The coastline runs from Polignano a Mare — where a beach sits inside a limestone crevasse — down to Otranto, where the Adriatic meets the Ionian Sea. It’s not a beach-holiday destination in the Cancun sense. It’s a driving destination. We rent a car, we move slowly, we stop when something looks interesting.
And things look interesting constantly.
The food intelligence
Puglia produces more olive oil than any other Italian region. That single fact shapes everything we eat here.
The cooking tradition is cucina povera — peasant food, built on whatever grows locally and costs almost nothing. The result, paradoxically, is some of the best eating in Italy. Orecchiette con cime di rapa is the signature pasta: little ear-shaped discs with bitter turnip greens, garlic, anchovy, and enough olive oil to make everything shine. We can watch women making it by hand in the narrow streets of Bari Vecchia, the old town.
Burrata was invented in Andria, about an hour west of Bari. Eating it there — still warm, made that morning — is a different experience from eating it anywhere else. The shell is mozzarella. The inside is cream and shredded curd. It shouldn’t be legal.
In Bari’s old town, the local move is crudo: raw seafood, just pulled from the Adriatic, served with lemon and nothing else. Sea urchins, octopus, shrimp. It’s not for everyone, but it’s the most Pugliese thing we can eat.
A proper sit-down meal with wine runs €25–40 per person in most towns outside the tourist centres. That’s hard to beat anywhere in Western Europe.
When to go
United’s Bari service runs seasonally, May through at least October. That’s the window.
Within it, the shoulder months are the play. May and October give us warm days without the August heat, lower hotel prices, and far fewer tourists. August is when Italian families take their own holidays in Puglia — the roads are full, the beaches are packed, and restaurant reservations become necessary in places where they normally aren’t.
June and September split the difference: warm enough to swim, busy enough that everything is open, but not at peak compression.
A car is non-negotiable for anything beyond Bari and Lecce. Public transport between the small towns is sparse and slow. The roads are good, the driving is straightforward, and parking is free in most places outside city centres.
What changes now
Here’s the thing we should be honest about. A nonstop from Newark four days a week changes the composition of who visits Puglia, and that changes the region.
Hotel prices in Ostuni and Monopoli have reportedly climbed since the route was announced. That’s before a single United flight landed. The Valle d’Itria — the cluster of towns between Bari and Lecce — will absorb most of the new arrivals, because it’s closest to the airport and has the most developed tourism infrastructure.
The Salento, from Lecce southward, stays quieter for now. It’s further from Bari, the roads are slower, and there’s less English spoken. That’s not a drawback. That’s the appeal.
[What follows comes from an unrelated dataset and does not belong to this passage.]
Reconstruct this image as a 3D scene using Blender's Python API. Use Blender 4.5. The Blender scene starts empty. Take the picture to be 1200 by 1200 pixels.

If the route’s load factors hold — meaning the planes fly reasonably full — we can expect United to extend the season or go year-round. Other US carriers will watch closely. Delta already serves several secondary European cities from its Atlanta and New York hubs.
The window for visiting Puglia before it fully adjusts to American tourism patterns is probably two to three seasons. The region isn’t going to become the Amalfi Coast overnight — it’s too spread out, too agricultural, too stubbornly its own thing for that. But the quietest version of it? That’s already fading.
We’d go in May and drive south past Monopoli and Ostuni until we hit Lecce. Then we’d stay for a while.